When World Trade Organisation ministers gather in Hong Kong late next year to negotiate new global trading rules, among those pushing hardest to liberalise farm trade will be the bureaucrats from Beijing. That is because China, for reasons of both necessity and perceived advantage, has junked many protectionist ideas dating from the days of Mao Zedong and now wants the world's richest nations to do the same.
These powers - notably the United States, Japan and the European Union - spend about US$1 billion a day to protect their farmers against cut-rate competition from developing nations like China. The motives relate to democratic politics; these countries have fewer farmers as time passes, but those who remain exert great influence. Thus the EU, for example, subsidises expensive Belgian sugar beet rather than import cheaper tropical sugar cane, even if economists consider this folly.
For decades, China has had its own strange agricultural economics. Mao wanted every region, down to the county level, to be self-sufficient in grains for national security reasons, although this meant growing rice in places that made no sense and ignoring more useful crops. That autarchic urge is not completely gone, but it has been both weakened and redefined. This allows Beijing to conclude that its own long-term interests lie in greatly liberalising WTO rules, even if this opens the Chinese food market to others.
Behind this policy shift is a new rural prosperity. Contrary to popular belief, China's own farmers have not been left far behind in the economic surge of recent years. Farm incomes have increased 4 per cent annually since 1985, a healthy rate, although city incomes are up nearly 7 per cent a year. This does not exclude serious problems in the countryside. Pockets of deep poverty persist. And farmers are still often exploited by corrupt local officials - including Communist Party cadres, who are supposed to be their protectors.

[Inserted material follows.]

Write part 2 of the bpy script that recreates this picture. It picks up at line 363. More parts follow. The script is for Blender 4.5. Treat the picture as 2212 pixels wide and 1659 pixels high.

Policy changes and the farmers' rising incomes have led to more liberal trade attitudes. China has shifted emphasis from land-intensive crops like wheat towards labour-intensive ones like fruit and vegetables that also create jobs and exports. Conservative party officials still talk of needing grain self-sufficiency, but the term has been redefined. It no longer means producing 100 per cent of everything at home, and now excludes key items like soya beans. China last year imported US$2.8 billion worth from America, and even more from Brazil.
These changes help explain why Beijing now sees advantages in opening the world's food trade, and wants rich nations to cut their farm subsidies. China intends to rely more on importing cheaper bulk products like soya beans and maize, and exporting higher-value processed goods like cooking oil and tinned pork. There is another key reason. China joined the WTO in 2001 under terms requiring it to open its food markets, so it is using the trade talks to win reciprocal gains from others.